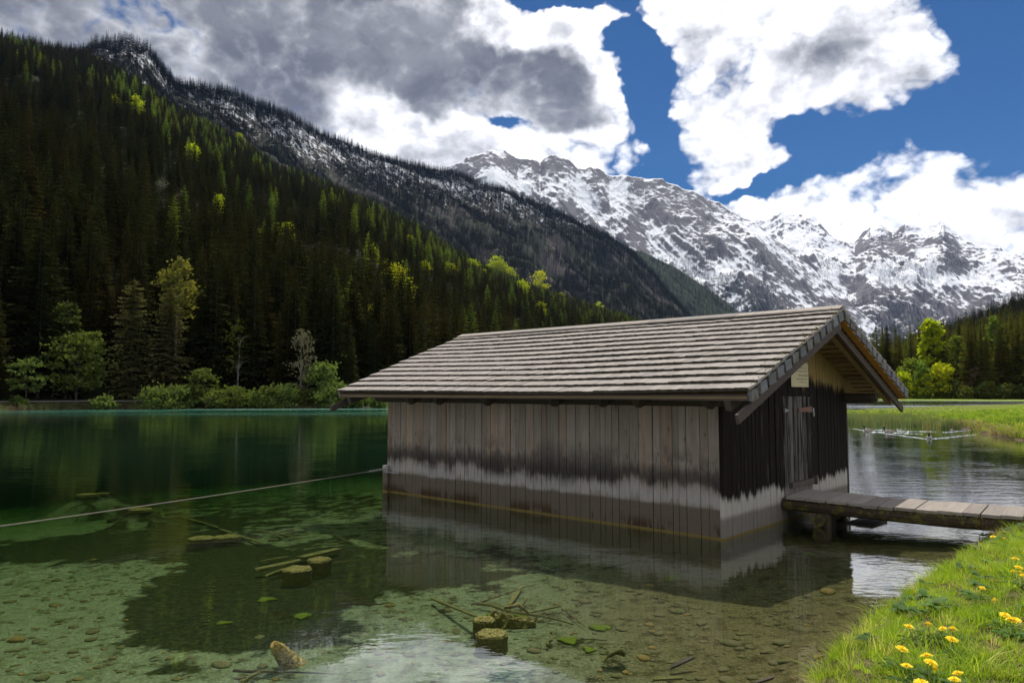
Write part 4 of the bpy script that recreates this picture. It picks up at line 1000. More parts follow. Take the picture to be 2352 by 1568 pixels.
# landmark conifers on the left shore
for (px, py, top, D), lab, s in zip(LM, ('tall ragged dark spruce at the far left of the lake shore', 'pale greyish-green bell-shaped conifer on the left shore, left one of the close pair', 'pale greyish-green conifer on the left shore, right one of the close pair'), (1, 1, 1)):
    x, y, _ = at_dist(px, HY, D); z = terrain_z(x, y); depth = y; H = (py - top) / F * depth
    root = empty('conifer_tree', (x, y, z), (0, 0, px), label=lab, category='conifer')
    k = H / 20; me = (SPR_NEAR[2] if px < 100 else PALE[0 if px < 350 else 1])
    c = mesh_obj('crown', me, root, scale=(k * (1.35 if px < 100 else 1.0), k * (1.35 if px < 100 else 1.0), k)); mesh_obj('trunk', TRUNK, root, scale=(k, k, k))
# the lone broad-leaved trees and the bushes of the left shore (bearing, distance, height, width)
tree('maple_tree', 400, 116, 290, 70, M_YEL, 'round yellowish crown showing behind the pale pair of conifers on the left shore', 'broadleaf tree', 11, nc=70, nl=26, size=.45, base=.55, bark=M_GBARK)
tree('maple_tree', 175, 110, 165, 112, M_BSH, 'olive-green maple with layered crown on the left shore beside the track', 'maple', 12, nc=60, nl=40, size=.42, base=.18, flat=.45)
tree('maple_tree', 60, 108, 95, 80, M_BSH, 'sparse dull green small tree below the tall spruce at the far left shore', 'small tree', 13, nc=26, nl=20, size=.4, base=.3, flat=.5)
tree('maple_tree', 150, 112, 230, 46, M_BSH, 'slim loose tree with thin green leaves behind the layered maple', 'small tree', 14, nc=26, nl=20, size=.4, base=.6)
tree('young_tree', 465, 106, 82, 56, M_BSH, 'small light green tree rising alone above the shore bushes', 'young tree', 15, nc=40, nl=36, size=.36, base=.2, flat=.6)
tree('bare_tree', 690, 107, 165, 62, leafmat('catkin grey leaves', (.09, .08, .05), (.17, .15, .10), .2, (1.1, 1, .9), .2), 'pale grey half-bare tree on the left shore close to the boathouse', 'half-bare tree', 16, nc=46, nl=20, size=.26, base=.2, bark=M_GBARK)
tree('shore_tree', 740, 106, 92, 64, M_BSH, 'dense light green tree at the shore next to the boathouse roof', 'tree', 17, nc=60, nl=36, size=.36, base=.08)
tree('slim_tree', 545, 112, 190, 60, M_SPRR, 'slim tree with pale bare trunk between bushes of the left shore', 'slim tree', 18, nc=30, nl=18, size=.3, base=.35, bark=M_GBARK)
BLAB = {40: 'alone at the far left', 240: 'small and alone left of the pale conifers', 365: 'first right of the pale conifer pair', 410: 'second right of the pale conifer pair', 440: 'just left of the small light tree', 500: 'just right of the small light tree', 535: 'wide one right of the small light tree', 580: 'low one in the middle of the row', 612: 'tall one left of the half-bare tree', 650: 'broadest one left of the half-bare tree', 700: 'low one at the foot of the half-bare tree', 755: 'round one under the dense tree by the roof', 775: 'tallest one by the boathouse eave', 800: 'low one beside the roof corner', 832: 'behind the hanging roof corner', 868: 'last one before the boathouse wall'}
for i, (px, hp, wp) in enumerate([(365, 44, 70), (410, 46, 62), (440, 34, 40), (500, 34, 50), (535, 40, 58), (580, 30, 50), (612, 44, 60), (650, 46, 70), (700, 36, 46), (755, 46, 50), (775, 60, 50), (832, 36, 44), (800, 26, 50), (240, 24, 40), (40, 22, 40), (868, 30, 40)]):
    tree('bush', px, 103.5 + (i % 3) * 1.2, hp, wp, M_BSH, 'light green shore bush, ' + BLAB[px], 'bush', 30 + i, 'bushes in the row along the left shore', nc=34, nl=34, size=.34, base=.0, gz=.2)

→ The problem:
Repeat the material above in full and exactly, omitting the pictures.

→ Final answer:
Write part 4 of the bpy script that recreates this picture. It picks up at line 1000. More parts follow. Take the picture to be 2352 by 1568 pixels.
# landmark conifers on the left shore
for (px, py, top, D), lab, s in zip(LM, ('tall ragged dark spruce at the far left of the lake shore', 'pale greyish-green bell-shaped conifer on the left shore, left one of the close pair', 'pale greyish-green conifer on the left shore, right one of the close pair'), (1, 1, 1)):
    x, y, _ = at_dist(px, HY, D); z = terrain_z(x, y); depth = y; H = (py - top) / F * depth
    root = empty('conifer_tree', (x, y, z), (0, 0, px), label=lab, category='conifer')
    k = H / 20; me = (SPR_NEAR[2] if px < 100 else PALE[0 if px < 350 else 1])
    c = mesh_obj('crown', me, root, scale=(k * (1.35 if px < 100 else 1.0), k * (1.35 if px < 100 else 1.0), k)); mesh_obj('trunk', TRUNK, root, scale=(k, k, k))
# the lone broad-leaved trees and the bushes of the left shore (bearing, distance, height, width)
tree('maple_tree', 400, 116, 290, 70, M_YEL, 'round yellowish crown showing behind the pale pair of conifers on the left shore', 'broadleaf tree', 11, nc=70, nl=26, size=.45, base=.55, bark=M_GBARK)
tree('maple_tree', 175, 110, 165, 112, M_BSH, 'olive-green maple with layered crown on the left shore beside the track', 'maple', 12, nc=60, nl=40, size=.42, base=.18, flat=.45)
tree('maple_tree', 60, 108, 95, 80, M_BSH, 'sparse dull green small tree below the tall spruce at the far left shore', 'small tree', 13, nc=26, nl=20, size=.4, base=.3, flat=.5)
tree('maple_tree', 150, 112, 230, 46, M_BSH, 'slim loose tree with thin green leaves behind the layered maple', 'small tree', 14, nc=26, nl=20, size=.4, base=.6)
tree('young_tree', 465, 106, 82, 56, M_BSH, 'small light green tree rising alone above the shore bushes', 'young tree', 15, nc=40, nl=36, size=.36, base=.2, flat=.6)
tree('bare_tree', 690, 107, 165, 62, leafmat('catkin grey leaves', (.09, .08, .05), (.17, .15, .10), .2, (1.1, 1, .9), .2), 'pale grey half-bare tree on the left shore close to the boathouse', 'half-bare tree', 16, nc=46, nl=20, size=.26, base=.2, bark=M_GBARK)
tree('shore_tree', 740, 106, 92, 64, M_BSH, 'dense light green tree at the shore next to the boathouse roof', 'tree', 17, nc=60, nl=36, size=.36, base=.08)
tree('slim_tree', 545, 112, 190, 60, M_SPRR, 'slim tree with pale bare trunk between bushes of the left shore', 'slim tree', 18, nc=30, nl=18, size=.3, base=.35, bark=M_GBARK)
BLAB = {40: 'alone at the far left', 240: 'small and alone left of the pale conifers', 365: 'first right of the pale conifer pair', 410: 'second right of the pale conifer pair', 440: 'just left of the small light tree', 500: 'just right of the small light tree', 535: 'wide one right of the small light tree', 580: 'low one in the middle of the row', 612: 'tall one left of the half-bare tree', 650: 'broadest one left of the half-bare tree', 700: 'low one at the foot of the half-bare tree', 755: 'round one under the dense tree by the roof', 775: 'tallest one by the boathouse eave', 800: 'low one beside the roof corner', 832: 'behind the hanging roof corner', 868: 'last one before the boathouse wall'}
for i, (px, hp, wp) in enumerate([(365, 44, 70), (410, 46, 62), (440, 34, 40), (500, 34, 50), (535, 40, 58), (580, 30, 50), (612, 44, 60), (650, 46, 70), (700, 36, 46), (755, 46, 50), (775, 60, 50), (832, 36, 44), (800, 26, 50), (240, 24, 40), (40, 22, 40), (868, 30, 40)]):
    tree('bush', px, 103.5 + (i % 3) * 1.2, hp, wp, M_BSH, 'light green shore bush, ' + BLAB[px], 'bush', 30 + i, 'bushes in the row along the left shore', nc=34, nl=34, size=.34, base=.0, gz=.2)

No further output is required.